But I knew that you were watching.

By Emily NicolePublished 8 years ago 2 min read

You Thought I Wasn't Listening.

Let me tell you about the man that did not love me because I was not damaged enough.

I’ll skip the beginning, because the beginning’s not important. Except for this:

We were coworkers.

The first time I met him, I did not see sunlight radiating from his very being, I did not see darkness swirling in his eyes. Even scarier:

I saw nothing.

I realized that I was staring into the eyes of a dead man. Every cell in my body waved a red flag and the instinct inside of me that had kept me alive for nineteen years up to that point cried for me to run.

I avoided him for three months.

But you know how it goes:

A series of unfortunate events brought us together (if I were religious I would have to believe that God has a sense of humor).

We became friends.

I watched a dead man blossom to life right before my very eyes and I realized that he was the most beautiful creature I had ever seen.

In October on this birthday I loved him. And in December, after mine, he broke my heart.

We work together, he reminded me. It couldn’t happen. And because I hate myself I asked:

“Well, what if we didn’t?”

Still.

Too.

Young for me.

Those words echo inside of my head even now, not because it was a flimsy excuse or blow to my pride, of which it was both, but because I’m pretty sure it was a lie. You see, he tried to fuck my best friend. Me and her graduated together. You can do the math.

I guess it only proves how young I was that I thought loving him could be enough. That if a broken man could be lucky enough to stumble across someone who loved him not despite, but in spite of his childhood trauma and unhealthy coping mechanisms, that he’d cling tight and never let go.

Does this optimistic ideology make my butt look big? Sorry, let me slip into something more slimming and cynical.

He moved to Texas recently with his new girlfriend.

We don’t talk anymore but I still think about him from time to time.

Occasionally, I have to fight the urge to text him and ask, “So what’s wrong with this one?” Because, you see, he gives himself away in the stories that he tells.

Tell me again, darling,

You loved a girl with brain damage,

You loved a girl who was shot in the chest,

And, for just a moment, you loved a girl who tied you up and set you on fire.

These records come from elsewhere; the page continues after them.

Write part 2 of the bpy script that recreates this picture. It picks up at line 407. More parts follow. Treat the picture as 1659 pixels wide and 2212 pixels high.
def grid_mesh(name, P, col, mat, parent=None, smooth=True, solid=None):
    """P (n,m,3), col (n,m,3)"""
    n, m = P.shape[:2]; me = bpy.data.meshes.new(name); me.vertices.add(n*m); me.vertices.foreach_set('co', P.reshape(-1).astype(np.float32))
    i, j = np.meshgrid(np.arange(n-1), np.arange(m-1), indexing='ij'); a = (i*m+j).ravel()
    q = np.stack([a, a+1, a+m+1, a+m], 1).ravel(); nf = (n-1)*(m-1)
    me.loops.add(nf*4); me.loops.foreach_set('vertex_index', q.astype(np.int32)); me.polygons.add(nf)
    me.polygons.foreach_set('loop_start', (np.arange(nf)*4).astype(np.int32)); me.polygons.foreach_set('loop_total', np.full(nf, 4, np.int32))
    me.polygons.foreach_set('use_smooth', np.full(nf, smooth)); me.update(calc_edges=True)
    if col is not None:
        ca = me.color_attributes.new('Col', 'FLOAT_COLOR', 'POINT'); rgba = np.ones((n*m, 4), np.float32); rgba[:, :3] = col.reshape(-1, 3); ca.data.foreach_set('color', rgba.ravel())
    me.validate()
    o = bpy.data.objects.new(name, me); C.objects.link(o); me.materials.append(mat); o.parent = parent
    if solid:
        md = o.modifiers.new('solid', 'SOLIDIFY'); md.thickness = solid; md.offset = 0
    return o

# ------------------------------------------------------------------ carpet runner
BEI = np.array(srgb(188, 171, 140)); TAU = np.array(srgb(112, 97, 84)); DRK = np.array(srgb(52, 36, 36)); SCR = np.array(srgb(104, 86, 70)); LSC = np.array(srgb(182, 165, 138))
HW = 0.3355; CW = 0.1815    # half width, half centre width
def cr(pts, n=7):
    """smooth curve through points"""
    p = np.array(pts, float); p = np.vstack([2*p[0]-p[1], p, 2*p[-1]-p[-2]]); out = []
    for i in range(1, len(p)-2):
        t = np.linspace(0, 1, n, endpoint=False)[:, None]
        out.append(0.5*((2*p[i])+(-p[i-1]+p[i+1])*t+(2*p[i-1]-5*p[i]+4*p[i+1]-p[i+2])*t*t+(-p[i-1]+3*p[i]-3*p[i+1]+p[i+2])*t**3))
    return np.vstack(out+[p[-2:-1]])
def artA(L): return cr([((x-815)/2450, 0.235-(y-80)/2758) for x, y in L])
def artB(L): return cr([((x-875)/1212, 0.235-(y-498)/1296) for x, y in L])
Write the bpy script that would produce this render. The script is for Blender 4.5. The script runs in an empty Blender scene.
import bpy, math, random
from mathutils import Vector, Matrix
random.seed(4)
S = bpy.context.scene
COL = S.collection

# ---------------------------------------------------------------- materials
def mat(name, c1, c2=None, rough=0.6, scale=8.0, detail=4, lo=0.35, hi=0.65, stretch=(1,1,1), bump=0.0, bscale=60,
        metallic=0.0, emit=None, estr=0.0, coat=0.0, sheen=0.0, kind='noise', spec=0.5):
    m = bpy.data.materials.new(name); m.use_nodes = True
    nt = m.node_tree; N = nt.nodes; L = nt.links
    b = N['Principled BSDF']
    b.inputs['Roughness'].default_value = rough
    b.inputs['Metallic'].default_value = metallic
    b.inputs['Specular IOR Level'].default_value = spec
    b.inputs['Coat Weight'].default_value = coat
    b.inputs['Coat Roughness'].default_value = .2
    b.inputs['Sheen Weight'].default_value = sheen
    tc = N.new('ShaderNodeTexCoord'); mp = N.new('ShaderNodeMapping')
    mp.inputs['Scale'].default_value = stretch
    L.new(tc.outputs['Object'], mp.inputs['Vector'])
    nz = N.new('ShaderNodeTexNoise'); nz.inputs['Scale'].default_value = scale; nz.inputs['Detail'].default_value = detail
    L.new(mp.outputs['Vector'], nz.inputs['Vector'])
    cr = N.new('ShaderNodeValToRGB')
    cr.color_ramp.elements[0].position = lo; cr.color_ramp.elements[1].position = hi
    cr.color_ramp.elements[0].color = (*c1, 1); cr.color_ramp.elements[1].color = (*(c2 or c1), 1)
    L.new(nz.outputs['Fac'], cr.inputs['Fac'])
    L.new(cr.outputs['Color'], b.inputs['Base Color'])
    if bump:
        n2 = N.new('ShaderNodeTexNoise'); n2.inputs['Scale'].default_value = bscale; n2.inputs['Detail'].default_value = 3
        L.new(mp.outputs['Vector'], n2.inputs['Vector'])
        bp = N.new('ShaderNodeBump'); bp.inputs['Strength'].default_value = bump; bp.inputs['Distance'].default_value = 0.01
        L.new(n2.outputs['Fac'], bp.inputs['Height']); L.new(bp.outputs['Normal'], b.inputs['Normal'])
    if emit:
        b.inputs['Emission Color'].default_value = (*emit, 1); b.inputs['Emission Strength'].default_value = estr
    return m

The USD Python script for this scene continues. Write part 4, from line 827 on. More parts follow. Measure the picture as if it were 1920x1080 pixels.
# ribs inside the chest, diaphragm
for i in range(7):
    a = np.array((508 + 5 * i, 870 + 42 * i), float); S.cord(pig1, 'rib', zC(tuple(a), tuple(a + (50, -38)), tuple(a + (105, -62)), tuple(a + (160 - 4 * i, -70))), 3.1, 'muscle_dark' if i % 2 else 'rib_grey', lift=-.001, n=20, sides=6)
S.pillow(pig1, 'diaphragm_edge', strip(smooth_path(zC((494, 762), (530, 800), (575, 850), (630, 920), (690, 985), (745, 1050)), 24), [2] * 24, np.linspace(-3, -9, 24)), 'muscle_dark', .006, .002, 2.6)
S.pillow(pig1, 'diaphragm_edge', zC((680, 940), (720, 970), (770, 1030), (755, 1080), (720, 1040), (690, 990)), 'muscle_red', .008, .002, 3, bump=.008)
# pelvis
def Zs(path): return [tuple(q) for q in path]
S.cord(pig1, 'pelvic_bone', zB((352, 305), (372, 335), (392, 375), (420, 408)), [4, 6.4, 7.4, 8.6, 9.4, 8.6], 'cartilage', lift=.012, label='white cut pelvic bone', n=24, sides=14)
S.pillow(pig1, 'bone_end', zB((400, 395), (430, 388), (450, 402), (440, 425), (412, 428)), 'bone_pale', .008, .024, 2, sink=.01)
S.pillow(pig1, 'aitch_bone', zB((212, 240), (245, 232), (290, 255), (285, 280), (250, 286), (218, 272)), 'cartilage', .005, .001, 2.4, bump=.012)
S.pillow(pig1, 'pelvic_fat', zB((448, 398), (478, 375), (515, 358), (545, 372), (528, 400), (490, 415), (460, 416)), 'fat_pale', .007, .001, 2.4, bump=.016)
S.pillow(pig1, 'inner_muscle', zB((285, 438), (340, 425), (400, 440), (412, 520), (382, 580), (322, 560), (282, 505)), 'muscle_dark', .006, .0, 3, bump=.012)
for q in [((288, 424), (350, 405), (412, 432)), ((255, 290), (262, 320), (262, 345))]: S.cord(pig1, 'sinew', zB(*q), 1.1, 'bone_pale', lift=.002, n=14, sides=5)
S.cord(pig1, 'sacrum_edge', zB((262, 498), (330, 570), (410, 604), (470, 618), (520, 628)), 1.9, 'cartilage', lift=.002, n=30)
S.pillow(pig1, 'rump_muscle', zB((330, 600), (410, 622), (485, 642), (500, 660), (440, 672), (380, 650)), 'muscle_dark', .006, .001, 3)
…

I guess by those standards my mental illnesses and emotional abuse are just too boring for you, as if knowing you has not been damaging enough.

But yet I wonder:

What does it say about you, about me, about the dynamic of us that you seemed to know from the moment we met that you would not be able control me?

What made you so afraid of the girl with the broken heart that you had to break her more in order to keep yourself sane?